Problem description:
Transcribe the whole listing without a single picture.
## BEGIN Dataset content
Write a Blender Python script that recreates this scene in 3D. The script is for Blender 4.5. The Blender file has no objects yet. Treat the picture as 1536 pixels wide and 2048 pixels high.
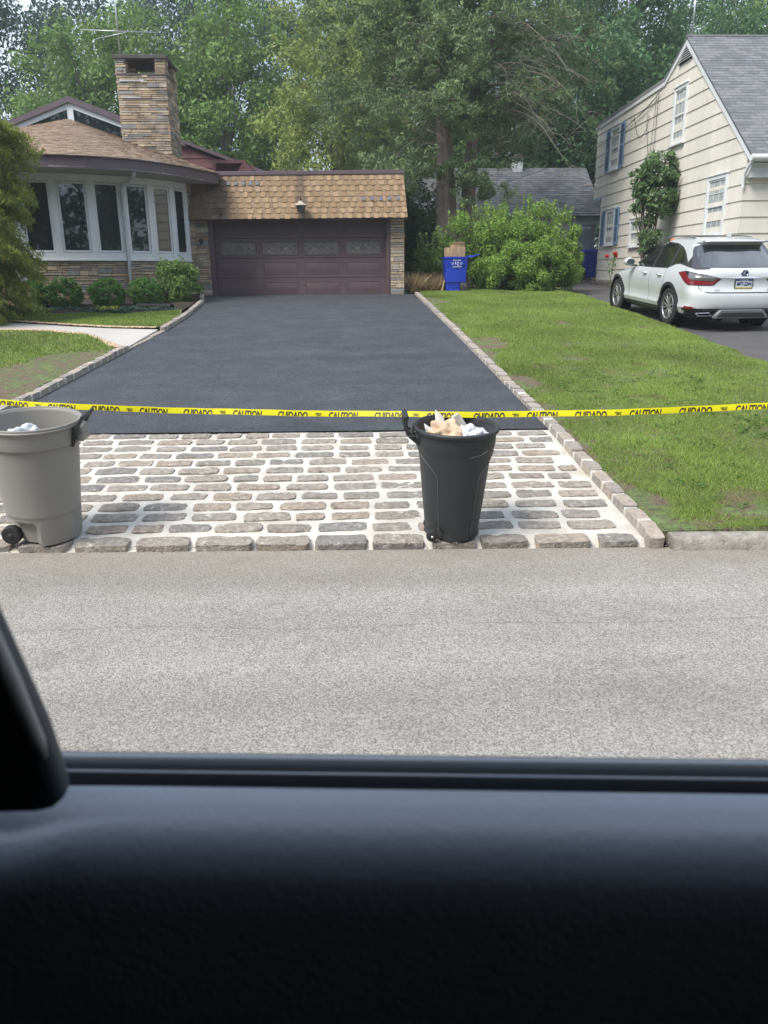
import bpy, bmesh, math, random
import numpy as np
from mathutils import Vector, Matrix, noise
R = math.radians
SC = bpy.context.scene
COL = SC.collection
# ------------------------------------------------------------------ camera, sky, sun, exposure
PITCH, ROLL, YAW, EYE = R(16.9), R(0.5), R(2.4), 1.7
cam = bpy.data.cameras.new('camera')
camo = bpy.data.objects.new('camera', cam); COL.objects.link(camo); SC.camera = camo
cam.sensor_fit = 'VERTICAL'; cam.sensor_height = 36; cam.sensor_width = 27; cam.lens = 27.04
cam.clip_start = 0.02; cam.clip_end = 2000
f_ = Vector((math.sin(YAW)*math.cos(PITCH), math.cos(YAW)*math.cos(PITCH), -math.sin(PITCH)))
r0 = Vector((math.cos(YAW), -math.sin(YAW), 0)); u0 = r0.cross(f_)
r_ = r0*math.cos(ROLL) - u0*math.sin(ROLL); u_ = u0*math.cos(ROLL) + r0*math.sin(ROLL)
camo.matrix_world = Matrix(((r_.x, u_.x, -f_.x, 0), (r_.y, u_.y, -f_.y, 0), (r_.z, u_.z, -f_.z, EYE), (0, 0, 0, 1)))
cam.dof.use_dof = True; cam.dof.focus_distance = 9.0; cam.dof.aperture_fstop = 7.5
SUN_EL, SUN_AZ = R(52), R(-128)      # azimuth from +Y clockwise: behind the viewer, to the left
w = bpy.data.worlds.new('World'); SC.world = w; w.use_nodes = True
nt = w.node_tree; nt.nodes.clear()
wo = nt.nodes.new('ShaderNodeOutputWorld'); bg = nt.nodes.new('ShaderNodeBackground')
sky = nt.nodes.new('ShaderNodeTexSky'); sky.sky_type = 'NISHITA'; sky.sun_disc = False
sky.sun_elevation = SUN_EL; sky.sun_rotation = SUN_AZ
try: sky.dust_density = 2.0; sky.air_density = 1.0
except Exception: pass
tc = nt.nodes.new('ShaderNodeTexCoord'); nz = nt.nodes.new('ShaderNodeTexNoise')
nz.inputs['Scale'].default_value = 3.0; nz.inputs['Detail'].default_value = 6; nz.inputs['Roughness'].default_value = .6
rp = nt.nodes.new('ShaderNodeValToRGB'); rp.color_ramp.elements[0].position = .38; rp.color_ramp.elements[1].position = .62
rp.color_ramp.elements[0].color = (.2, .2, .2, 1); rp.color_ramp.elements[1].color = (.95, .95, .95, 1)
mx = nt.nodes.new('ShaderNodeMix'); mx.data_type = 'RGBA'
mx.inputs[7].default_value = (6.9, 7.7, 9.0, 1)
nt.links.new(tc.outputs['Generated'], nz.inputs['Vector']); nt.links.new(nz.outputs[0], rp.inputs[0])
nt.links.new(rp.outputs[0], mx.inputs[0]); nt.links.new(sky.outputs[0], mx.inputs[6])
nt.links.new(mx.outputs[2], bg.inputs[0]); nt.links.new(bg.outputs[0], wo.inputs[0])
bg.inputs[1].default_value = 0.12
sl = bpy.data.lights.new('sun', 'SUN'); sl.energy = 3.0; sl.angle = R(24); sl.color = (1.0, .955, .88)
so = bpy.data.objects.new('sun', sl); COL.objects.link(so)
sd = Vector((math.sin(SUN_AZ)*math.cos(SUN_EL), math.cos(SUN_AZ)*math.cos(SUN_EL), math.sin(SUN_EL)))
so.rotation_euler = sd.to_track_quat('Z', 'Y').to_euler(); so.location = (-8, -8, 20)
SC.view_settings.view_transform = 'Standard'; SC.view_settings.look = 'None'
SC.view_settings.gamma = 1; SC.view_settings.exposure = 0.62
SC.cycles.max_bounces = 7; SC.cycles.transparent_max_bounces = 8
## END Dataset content
Answer to this exercise:
Write a Blender Python script that recreates this scene in 3D. The script is for Blender 4.5. The Blender file has no objects yet. Treat the picture as 1536 pixels wide and 2048 pixels high.
import bpy, bmesh, math, random
import numpy as np
from mathutils import Vector, Matrix, noise
R = math.radians
SC = bpy.context.scene
COL = SC.collection
# ------------------------------------------------------------------ camera, sky, sun, exposure
PITCH, ROLL, YAW, EYE = R(16.9), R(0.5), R(2.4), 1.7
cam = bpy.data.cameras.new('camera')
camo = bpy.data.objects.new('camera', cam); COL.objects.link(camo); SC.camera = camo
cam.sensor_fit = 'VERTICAL'; cam.sensor_height = 36; cam.sensor_width = 27; cam.lens = 27.04
cam.clip_start = 0.02; cam.clip_end = 2000
f_ = Vector((math.sin(YAW)*math.cos(PITCH), math.cos(YAW)*math.cos(PITCH), -math.sin(PITCH)))
r0 = Vector((math.cos(YAW), -math.sin(YAW), 0)); u0 = r0.cross(f_)
r_ = r0*math.cos(ROLL) - u0*math.sin(ROLL); u_ = u0*math.cos(ROLL) + r0*math.sin(ROLL)
camo.matrix_world = Matrix(((r_.x, u_.x, -f_.x, 0), (r_.y, u_.y, -f_.y, 0), (r_.z, u_.z, -f_.z, EYE), (0, 0, 0, 1)))
cam.dof.use_dof = True; cam.dof.focus_distance = 9.0; cam.dof.aperture_fstop = 7.5
SUN_EL, SUN_AZ = R(52), R(-128)      # azimuth from +Y clockwise: behind the viewer, to the left
w = bpy.data.worlds.new('World'); SC.world = w; w.use_nodes = True
nt = w.node_tree; nt.nodes.clear()
wo = nt.nodes.new('ShaderNodeOutputWorld'); bg = nt.nodes.new('ShaderNodeBackground')
sky = nt.nodes.new('ShaderNodeTexSky'); sky.sky_type = 'NISHITA'; sky.sun_disc = False
sky.sun_elevation = SUN_EL; sky.sun_rotation = SUN_AZ
try: sky.dust_density = 2.0; sky.air_density = 1.0
except Exception: pass
tc = nt.nodes.new('ShaderNodeTexCoord'); nz = nt.nodes.new('ShaderNodeTexNoise')
nz.inputs['Scale'].default_value = 3.0; nz.inputs['Detail'].default_value = 6; nz.inputs['Roughness'].default_value = .6
rp = nt.nodes.new('ShaderNodeValToRGB'); rp.color_ramp.elements[0].position = .38; rp.color_ramp.elements[1].position = .62
rp.color_ramp.elements[0].color = (.2, .2, .2, 1); rp.color_ramp.elements[1].color = (.95, .95, .95, 1)
mx = nt.nodes.new('ShaderNodeMix'); mx.data_type = 'RGBA'
mx.inputs[7].default_value = (6.9, 7.7, 9.0, 1)
nt.links.new(tc.outputs['Generated'], nz.inputs['Vector']); nt.links.new(nz.outputs[0], rp.inputs[0])
nt.links.new(rp.outputs[0], mx.inputs[0]); nt.links.new(sky.outputs[0], mx.inputs[6])
nt.links.new(mx.outputs[2], bg.inputs[0]); nt.links.new(bg.outputs[0], wo.inputs[0])
bg.inputs[1].default_value = 0.12
sl = bpy.data.lights.new('sun', 'SUN'); sl.energy = 3.0; sl.angle = R(24); sl.color = (1.0, .955, .88)
so = bpy.data.objects.new('sun', sl); COL.objects.link(so)
sd = Vector((math.sin(SUN_AZ)*math.cos(SUN_EL), math.cos(SUN_AZ)*math.cos(SUN_EL), math.sin(SUN_EL)))
so.rotation_euler = sd.to_track_quat('Z', 'Y').to_euler(); so.location = (-8, -8, 20)
SC.view_settings.view_transform = 'Standard'; SC.view_settings.look = 'None'
SC.view_settings.gamma = 1; SC.view_settings.exposure = 0.62
SC.cycles.max_bounces = 7; SC.cycles.transparent_max_bounces = 8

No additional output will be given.